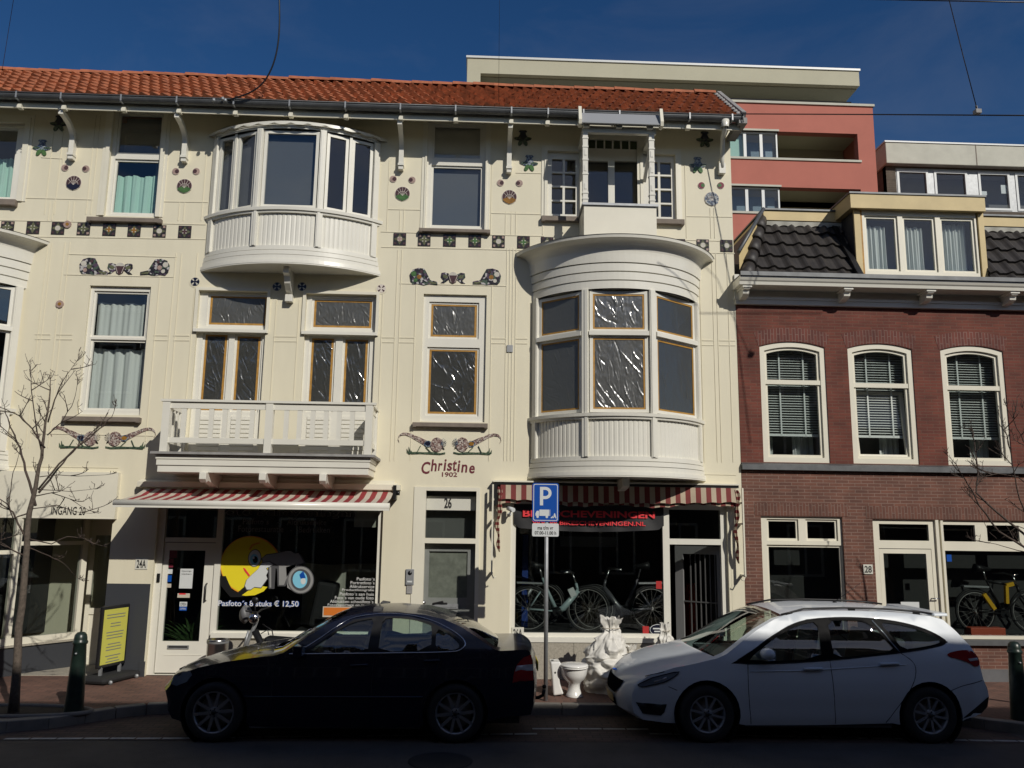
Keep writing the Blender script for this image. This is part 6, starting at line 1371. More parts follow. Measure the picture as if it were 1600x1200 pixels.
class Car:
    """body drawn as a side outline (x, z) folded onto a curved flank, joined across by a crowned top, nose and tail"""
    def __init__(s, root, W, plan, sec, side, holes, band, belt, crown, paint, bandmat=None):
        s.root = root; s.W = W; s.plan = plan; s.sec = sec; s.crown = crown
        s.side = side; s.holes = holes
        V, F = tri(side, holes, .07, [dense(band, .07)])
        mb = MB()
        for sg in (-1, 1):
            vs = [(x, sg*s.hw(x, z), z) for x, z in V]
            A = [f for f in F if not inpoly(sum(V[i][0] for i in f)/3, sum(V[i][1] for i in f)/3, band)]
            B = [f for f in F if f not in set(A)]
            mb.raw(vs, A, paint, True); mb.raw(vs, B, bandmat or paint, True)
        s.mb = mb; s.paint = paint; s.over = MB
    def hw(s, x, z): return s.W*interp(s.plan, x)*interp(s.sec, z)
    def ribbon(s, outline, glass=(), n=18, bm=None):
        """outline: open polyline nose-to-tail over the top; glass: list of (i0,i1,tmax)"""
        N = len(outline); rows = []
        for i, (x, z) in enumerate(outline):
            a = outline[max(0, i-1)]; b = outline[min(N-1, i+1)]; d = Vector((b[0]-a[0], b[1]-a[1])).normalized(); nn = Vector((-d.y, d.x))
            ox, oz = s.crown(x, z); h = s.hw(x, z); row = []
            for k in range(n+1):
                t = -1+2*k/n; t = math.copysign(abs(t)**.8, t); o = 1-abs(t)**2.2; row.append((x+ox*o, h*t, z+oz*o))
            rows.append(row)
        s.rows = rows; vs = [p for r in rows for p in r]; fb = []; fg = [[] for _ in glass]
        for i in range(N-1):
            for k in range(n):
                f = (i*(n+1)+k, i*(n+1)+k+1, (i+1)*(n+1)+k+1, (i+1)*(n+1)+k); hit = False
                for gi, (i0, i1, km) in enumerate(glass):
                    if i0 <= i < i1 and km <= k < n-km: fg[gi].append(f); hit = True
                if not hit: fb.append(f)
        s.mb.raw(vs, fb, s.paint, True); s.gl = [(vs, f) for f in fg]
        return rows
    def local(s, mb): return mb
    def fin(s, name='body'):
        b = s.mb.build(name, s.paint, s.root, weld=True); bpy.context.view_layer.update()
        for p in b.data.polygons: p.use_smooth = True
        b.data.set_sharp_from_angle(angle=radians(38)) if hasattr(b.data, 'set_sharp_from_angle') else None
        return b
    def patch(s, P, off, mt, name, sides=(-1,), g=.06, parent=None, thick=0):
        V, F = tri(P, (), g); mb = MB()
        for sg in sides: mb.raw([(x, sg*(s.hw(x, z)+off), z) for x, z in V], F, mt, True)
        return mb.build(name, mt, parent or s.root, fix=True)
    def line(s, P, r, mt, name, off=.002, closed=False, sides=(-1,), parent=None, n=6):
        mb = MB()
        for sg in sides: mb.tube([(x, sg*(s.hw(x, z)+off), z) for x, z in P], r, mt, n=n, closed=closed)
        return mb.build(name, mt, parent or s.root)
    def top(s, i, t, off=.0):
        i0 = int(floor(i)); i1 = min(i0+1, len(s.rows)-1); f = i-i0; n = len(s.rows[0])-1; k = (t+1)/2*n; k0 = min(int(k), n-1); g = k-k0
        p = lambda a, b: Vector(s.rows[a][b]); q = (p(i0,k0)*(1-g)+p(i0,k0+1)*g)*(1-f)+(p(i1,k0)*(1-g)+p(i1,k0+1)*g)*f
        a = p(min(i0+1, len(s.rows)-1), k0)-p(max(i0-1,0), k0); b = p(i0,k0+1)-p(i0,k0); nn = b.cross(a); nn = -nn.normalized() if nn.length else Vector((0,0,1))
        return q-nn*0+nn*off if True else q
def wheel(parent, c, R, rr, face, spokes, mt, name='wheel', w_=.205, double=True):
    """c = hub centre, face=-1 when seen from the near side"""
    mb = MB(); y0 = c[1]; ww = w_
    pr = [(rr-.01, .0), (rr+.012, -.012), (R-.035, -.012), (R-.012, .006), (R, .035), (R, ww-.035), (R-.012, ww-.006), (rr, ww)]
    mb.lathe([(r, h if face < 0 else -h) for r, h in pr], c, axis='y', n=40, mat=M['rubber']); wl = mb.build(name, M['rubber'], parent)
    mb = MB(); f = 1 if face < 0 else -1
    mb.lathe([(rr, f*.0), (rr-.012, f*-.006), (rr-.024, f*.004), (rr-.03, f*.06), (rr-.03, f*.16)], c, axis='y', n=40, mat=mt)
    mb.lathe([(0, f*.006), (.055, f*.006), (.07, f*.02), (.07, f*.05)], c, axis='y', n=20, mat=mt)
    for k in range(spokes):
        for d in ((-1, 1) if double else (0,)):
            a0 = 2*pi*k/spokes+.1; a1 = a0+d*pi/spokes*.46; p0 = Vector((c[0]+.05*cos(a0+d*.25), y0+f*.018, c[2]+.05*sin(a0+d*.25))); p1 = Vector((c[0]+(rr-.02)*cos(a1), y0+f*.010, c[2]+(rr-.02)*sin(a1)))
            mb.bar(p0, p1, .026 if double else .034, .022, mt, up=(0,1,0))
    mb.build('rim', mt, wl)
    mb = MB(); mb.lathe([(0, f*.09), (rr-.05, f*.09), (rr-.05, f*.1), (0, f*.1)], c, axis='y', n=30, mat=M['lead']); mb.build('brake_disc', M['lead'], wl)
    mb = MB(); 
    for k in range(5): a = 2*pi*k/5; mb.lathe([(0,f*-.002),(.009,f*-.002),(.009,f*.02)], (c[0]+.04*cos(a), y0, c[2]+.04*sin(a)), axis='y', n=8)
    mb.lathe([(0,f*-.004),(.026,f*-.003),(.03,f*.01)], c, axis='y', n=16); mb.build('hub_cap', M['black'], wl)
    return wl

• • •

Each line of the data is to be duplicated exactly; pictures stay out of the copy.

◆ Exercise output ◆
Keep writing the Blender script for this image. This is part 6, starting at line 1371. More parts follow. Measure the picture as if it were 1600x1200 pixels.
class Car:
    """body drawn as a side outline (x, z) folded onto a curved flank, joined across by a crowned top, nose and tail"""
    def __init__(s, root, W, plan, sec, side, holes, band, belt, crown, paint, bandmat=None):
        s.root = root; s.W = W; s.plan = plan; s.sec = sec; s.crown = crown
        s.side = side; s.holes = holes
        V, F = tri(side, holes, .07, [dense(band, .07)])
        mb = MB()
        for sg in (-1, 1):
            vs = [(x, sg*s.hw(x, z), z) for x, z in V]
            A = [f for f in F if not inpoly(sum(V[i][0] for i in f)/3, sum(V[i][1] for i in f)/3, band)]
            B = [f for f in F if f not in set(A)]
            mb.raw(vs, A, paint, True); mb.raw(vs, B, bandmat or paint, True)
        s.mb = mb; s.paint = paint; s.over = MB
    def hw(s, x, z): return s.W*interp(s.plan, x)*interp(s.sec, z)
    def ribbon(s, outline, glass=(), n=18, bm=None):
        """outline: open polyline nose-to-tail over the top; glass: list of (i0,i1,tmax)"""
        N = len(outline); rows = []
        for i, (x, z) in enumerate(outline):
            a = outline[max(0, i-1)]; b = outline[min(N-1, i+1)]; d = Vector((b[0]-a[0], b[1]-a[1])).normalized(); nn = Vector((-d.y, d.x))
            ox, oz = s.crown(x, z); h = s.hw(x, z); row = []
            for k in range(n+1):
                t = -1+2*k/n; t = math.copysign(abs(t)**.8, t); o = 1-abs(t)**2.2; row.append((x+ox*o, h*t, z+oz*o))
            rows.append(row)
        s.rows = rows; vs = [p for r in rows for p in r]; fb = []; fg = [[] for _ in glass]
        for i in range(N-1):
            for k in range(n):
                f = (i*(n+1)+k, i*(n+1)+k+1, (i+1)*(n+1)+k+1, (i+1)*(n+1)+k); hit = False
                for gi, (i0, i1, km) in enumerate(glass):
                    if i0 <= i < i1 and km <= k < n-km: fg[gi].append(f); hit = True
                if not hit: fb.append(f)
        s.mb.raw(vs, fb, s.paint, True); s.gl = [(vs, f) for f in fg]
        return rows
    def local(s, mb): return mb
    def fin(s, name='body'):
        b = s.mb.build(name, s.paint, s.root, weld=True); bpy.context.view_layer.update()
        for p in b.data.polygons: p.use_smooth = True
        b.data.set_sharp_from_angle(angle=radians(38)) if hasattr(b.data, 'set_sharp_from_angle') else None
        return b
    def patch(s, P, off, mt, name, sides=(-1,), g=.06, parent=None, thick=0):
        V, F = tri(P, (), g); mb = MB()
        for sg in sides: mb.raw([(x, sg*(s.hw(x, z)+off), z) for x, z in V], F, mt, True)
        return mb.build(name, mt, parent or s.root, fix=True)
    def line(s, P, r, mt, name, off=.002, closed=False, sides=(-1,), parent=None, n=6):
        mb = MB()
        for sg in sides: mb.tube([(x, sg*(s.hw(x, z)+off), z) for x, z in P], r, mt, n=n, closed=closed)
        return mb.build(name, mt, parent or s.root)
    def top(s, i, t, off=.0):
        i0 = int(floor(i)); i1 = min(i0+1, len(s.rows)-1); f = i-i0; n = len(s.rows[0])-1; k = (t+1)/2*n; k0 = min(int(k), n-1); g = k-k0
        p = lambda a, b: Vector(s.rows[a][b]); q = (p(i0,k0)*(1-g)+p(i0,k0+1)*g)*(1-f)+(p(i1,k0)*(1-g)+p(i1,k0+1)*g)*f
        a = p(min(i0+1, len(s.rows)-1), k0)-p(max(i0-1,0), k0); b = p(i0,k0+1)-p(i0,k0); nn = b.cross(a); nn = -nn.normalized() if nn.length else Vector((0,0,1))
        return q-nn*0+nn*off if True else q
def wheel(parent, c, R, rr, face, spokes, mt, name='wheel', w_=.205, double=True):
    """c = hub centre, face=-1 when seen from the near side"""
    mb = MB(); y0 = c[1]; ww = w_
    pr = [(rr-.01, .0), (rr+.012, -.012), (R-.035, -.012), (R-.012, .006), (R, .035), (R, ww-.035), (R-.012, ww-.006), (rr, ww)]
    mb.lathe([(r, h if face < 0 else -h) for r, h in pr], c, axis='y', n=40, mat=M['rubber']); wl = mb.build(name, M['rubber'], parent)
    mb = MB(); f = 1 if face < 0 else -1
    mb.lathe([(rr, f*.0), (rr-.012, f*-.006), (rr-.024, f*.004), (rr-.03, f*.06), (rr-.03, f*.16)], c, axis='y', n=40, mat=mt)
    mb.lathe([(0, f*.006), (.055, f*.006), (.07, f*.02), (.07, f*.05)], c, axis='y', n=20, mat=mt)
    for k in range(spokes):
        for d in ((-1, 1) if double else (0,)):
            a0 = 2*pi*k/spokes+.1; a1 = a0+d*pi/spokes*.46; p0 = Vector((c[0]+.05*cos(a0+d*.25), y0+f*.018, c[2]+.05*sin(a0+d*.25))); p1 = Vector((c[0]+(rr-.02)*cos(a1), y0+f*.010, c[2]+(rr-.02)*sin(a1)))
            mb.bar(p0, p1, .026 if double else .034, .022, mt, up=(0,1,0))
    mb.build('rim', mt, wl)
    mb = MB(); mb.lathe([(0, f*.09), (rr-.05, f*.09), (rr-.05, f*.1), (0, f*.1)], c, axis='y', n=30, mat=M['lead']); mb.build('brake_disc', M['lead'], wl)
    mb = MB(); 
    for k in range(5): a = 2*pi*k/5; mb.lathe([(0,f*-.002),(.009,f*-.002),(.009,f*.02)], (c[0]+.04*cos(a), y0, c[2]+.04*sin(a)), axis='y', n=8)
    mb.lathe([(0,f*-.004),(.026,f*-.003),(.03,f*.01)], c, axis='y', n=16); mb.build('hub_cap', M['black'], wl)
    return wl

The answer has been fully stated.